--- WHAT YOU WILL DO ---
Retype the data exactly, from its first line to the line containing "from mathutils.geometry import", including both, and skip any picture.

*** STORED DATA

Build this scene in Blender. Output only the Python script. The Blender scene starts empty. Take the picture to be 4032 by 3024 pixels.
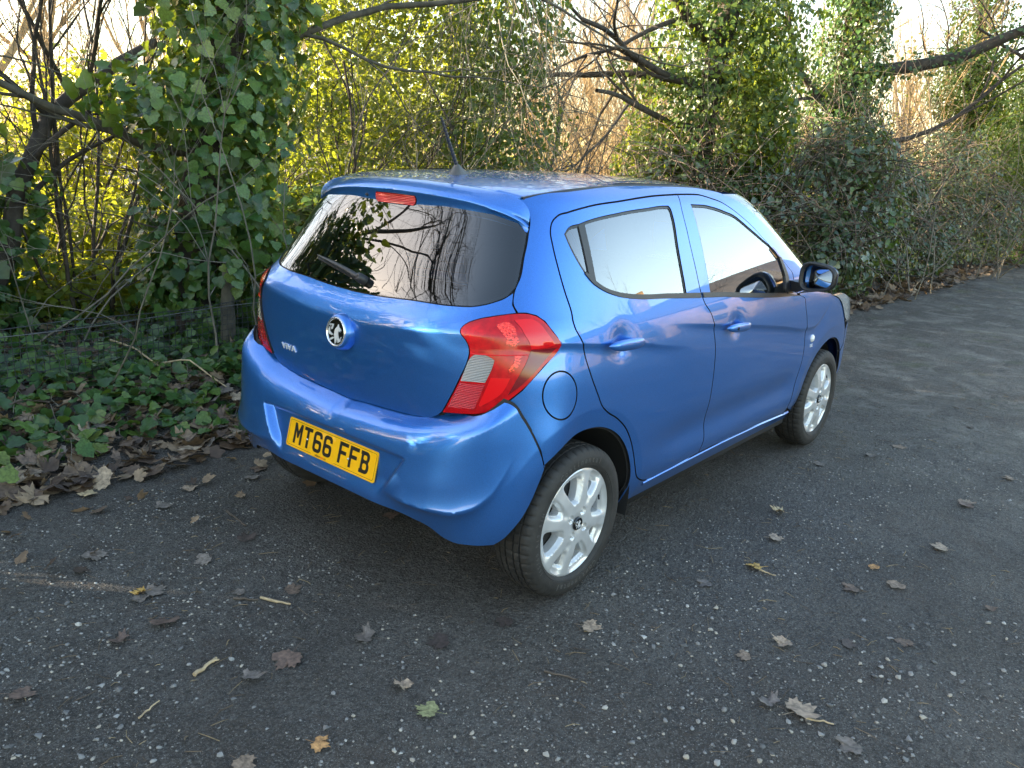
import bpy, bmesh, math, random
import numpy as np
from mathutils import Vector, Matrix
from mathutils.geometry import delaunay_2d_cdt

SC = bpy.context.scene
COL = SC.collection
# ------------------------------------------------------------------ camera
cam_data = bpy.data.cameras.new('camera')
cam = bpy.data.objects.new('camera', cam_data); COL.objects.link(cam)
CAM = np.array([-2.2015, -2.2548, 1.5455]); YAW, PITCH, ROLL = .6910, -.2792, .0590
_f = np.array([math.cos(YAW)*math.cos(PITCH), math.sin(YAW)*math.cos(PITCH), math.sin(PITCH)])
_r = np.array([math.sin(YAW), -math.cos(YAW), 0.0]); _u = np.cross(_r, _f)
_R = math.cos(ROLL)*_r + math.sin(ROLL)*_u; _U = -math.sin(ROLL)*_r + math.cos(ROLL)*_u
cam.matrix_world = Matrix(((_R[0], _U[0], -_f[0], CAM[0]), (_R[1], _U[1], -_f[1], CAM[1]), (_R[2], _U[2], -_f[2], CAM[2]), (0, 0, 0, 1)))
cam_data.sensor_width = 36; cam_data.lens = 3151/4032*36; cam_data.clip_start = .05; cam_data.clip_end = 900
SC.camera = cam
# ------------------------------------------------------------------ sky and sun
SUN_AZ, SUN_EL = math.radians(126), math.radians(11)        # azimuth measured from +x towards +y
world = bpy.data.worlds.new('World'); SC.world = world; world.use_nodes = True
wn = world.node_tree.nodes; wl = world.node_tree.links
bg = wn['Background']
sky = wn.new('ShaderNodeTexSky'); sky.sky_type = 'NISHITA'; sky.sun_disc = False
sky.sun_elevation = SUN_EL; sky.sun_rotation = math.radians(90) - SUN_AZ
sky.air_density = 1.0; sky.dust_density = 1.2; sky.ozone_density = 1.0
wb = wn.new('ShaderNodeVectorMath'); wb.operation = 'MULTIPLY'; wb.inputs[1].default_value = (1.09, 1.0, .91)      # the camera's white balance for shade, over the whole sky
wl.new(sky.outputs['Color'], wb.inputs[0]); wl.new(wb.outputs[0], bg.inputs['Color']); bg.inputs['Strength'].default_value = .15
sun_d = bpy.data.lights.new('sun', 'SUN'); sun_d.energy = 4.8; sun_d.angle = math.radians(.55); sun_d.color = (1.0, .83, .60)
sun = bpy.data.objects.new('sun', sun_d); COL.objects.link(sun)
_sd = Vector((math.cos(SUN_AZ)*math.cos(SUN_EL), math.sin(SUN_AZ)*math.cos(SUN_EL), math.sin(SUN_EL)))
sun.rotation_euler = _sd.to_track_quat('Z', 'Y').to_euler(); sun.location = (0, 0, 30)
vs = SC.view_settings
vs.view_transform = 'Standard'; vs.look = 'None'; vs.gamma = 1.0; vs.use_curve_mapping = False
vs.exposure = 2.7
SC.render.engine = 'CYCLES'
SC.cycles.max_bounces = 8; SC.cycles.transparent_max_bounces = 12; SC.cycles.diffuse_bounces = 4; SC.cycles.glossy_bounces = 4
# ------------------------------------------------------------------ mesh and material helpers
def raw_mesh(name, V, faces):
    """V (n,3); faces: list of index arrays, each (m,k)"""
    V = np.asarray(V, np.float32).reshape(-1, 3)
    if isinstance(faces, np.ndarray): faces = [faces]
    faces = [np.asarray(f, np.int32) for f in faces if len(f)]
    me = bpy.data.meshes.new(name)
    me.vertices.add(len(V)); me.vertices.foreach_set('co', V.ravel())
    loops = np.concatenate([f.ravel() for f in faces]); tot = np.concatenate([np.full(len(f), f.shape[1], np.int32) for f in faces])
    start = np.concatenate([[0], np.cumsum(tot)[:-1]]).astype(np.int32)
    me.loops.add(len(loops)); me.loops.foreach_set('vertex_index', loops)
    me.polygons.add(len(tot)); me.polygons.foreach_set('loop_start', start); me.polygons.foreach_set('loop_total', tot)
    me.update(calc_edges=True)
    return me
def link(name, me, mat=None, parent=None, smooth=True, loc=None):
    if mat is not None:
        for m in (mat if isinstance(mat, (list, tuple)) else [mat]): me.materials.append(m)
    if smooth: me.polygons.foreach_set('use_smooth', np.ones(len(me.polygons), bool))
    o = bpy.data.objects.new(name, me); COL.objects.link(o)
    if parent is not None: o.parent = parent
    if loc is not None: o.location = loc
    return o
def obj(name, V, faces, mat, parent=None, smooth=True, loc=None, angle=None):
    me = raw_mesh(name, V, faces)
    o = link(name, me, mat, parent, smooth, loc)
    if angle: me.set_sharp_from_angle(angle=math.radians(angle))
    return o
def empty(name, loc=(0, 0, 0), label=None, cat=None, group=None):
    o = bpy.data.objects.new(name, None); COL.objects.link(o); o.location = loc; o.empty_display_size = .2
    return tag(o, label, cat, group)
def tag(o, label=None, cat=None, group=None, kind=None):
    if label: o['label'] = label
    if cat: o['category'] = cat
    if group: o['group'] = group
    if kind: o['kind'] = kind
    return o
class MB:
    """collects pieces into one mesh"""
    def __init__(s): s.V = []; s.F = {}; s.n = 0
    def add(s, V, F):
        V = np.asarray(V, float).reshape(-1, 3); F = np.asarray(F, int)
        s.V.append(V); s.F.setdefault(F.shape[1], []).append(F + s.n); s.n += len(V)
        return s
    def arrays(s): return np.concatenate(s.V), [np.concatenate(f) for f in s.F.values()]
    def obj(s, name, mat, parent=None, smooth=True, loc=None, angle=None):
        V, F = s.arrays(); return obj(name, V, F, mat, parent, smooth, loc, angle)
    def box(s, a, b, bev=0):
        a = np.array(a, float); b = np.array(b, float)
        V = np.array([[x, y, z] for x in (a[0], b[0]) for y in (a[1], b[1]) for z in (a[2], b[2])])
        return s.add(V, [[0, 1, 3, 2], [4, 6, 7, 5], [0, 4, 5, 1], [2, 3, 7, 6], [0, 2, 6, 4], [1, 5, 7, 3]])
    def tube(s, pts, rad, k=6, cap=True):
        P = np.asarray(pts, float); n = len(P); rad = np.broadcast_to(np.asarray(rad, float), (n,))
        T = np.gradient(P, axis=0); T /= np.maximum(np.linalg.norm(T, axis=1, keepdims=True), 1e-9)
        ref = np.array([0, 0, 1.0]) if abs(T[:, 2]).mean() < .8 else np.array([1.0, 0, 0])
        A = np.cross(T, ref); A /= np.maximum(np.linalg.norm(A, axis=1, keepdims=True), 1e-9); B = np.cross(T, A)
        t = np.linspace(0, 2*np.pi, k, endpoint=False)
        V = P[:, None] + rad[:, None, None]*(A[:, None]*np.cos(t)[None, :, None] + B[:, None]*np.sin(t)[None, :, None])
        i = np.arange(n - 1)[:, None]*k; j = np.arange(k)[None]; j2 = (j + 1) % k
        F = np.stack([i + j, i + j2, i + k + j2, i + k + j], -1).reshape(-1, 4)
        s.add(V.reshape(-1, 3), F)
        if cap:
            for r in (0, n - 1):
                c = V[r]; s.add(np.vstack([c, c.mean(0)]), [[a, (a + 1) % k, k] for a in range(k)])
        return s
    def grid(s, P, flip=False, wrap=False):
        """P (n,m,3)"""
        n, m = P.shape[:2]; i = np.arange(n - 1)[:, None]; j = np.arange(m if wrap else m - 1)[None]; j2 = (j + 1) % m
        F = np.stack([i*m + j, i*m + j2, (i + 1)*m + j2, (i + 1)*m + j], -1).reshape(-1, 4)
        return s.add(P.reshape(-1, 3), F[:, ::-1] if flip else F)
    def prism(s, poly, axis, a, b):
        """closed 2-D polygon extruded along an axis from a to b; triangulated ends"""
        poly = np.asarray(poly, float); n = len(poly)
        tri = tri_poly(poly)
        def lift(v):
            o = [poly[:, 0], poly[:, 1]]; o.insert(axis, np.full(n, v)); return np.stack(o, 1)
        V = np.vstack([lift(a), lift(b)])
        s.add(V, [[i, (i + 1) % n, n + (i + 1) % n, n + i] for i in range(n)])
        s.add(lift(a), np.array(tri)[:, ::-1]); s.add(lift(b), tri)
        return s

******

--- ANSWER TO THE PROBLEM ---
Build this scene in Blender. Output only the Python script. The Blender scene starts empty. Take the picture to be 4032 by 3024 pixels.
import bpy, bmesh, math, random
import numpy as np
from mathutils import Vector, Matrix
from mathutils.geometry import delaunay_2d_cdt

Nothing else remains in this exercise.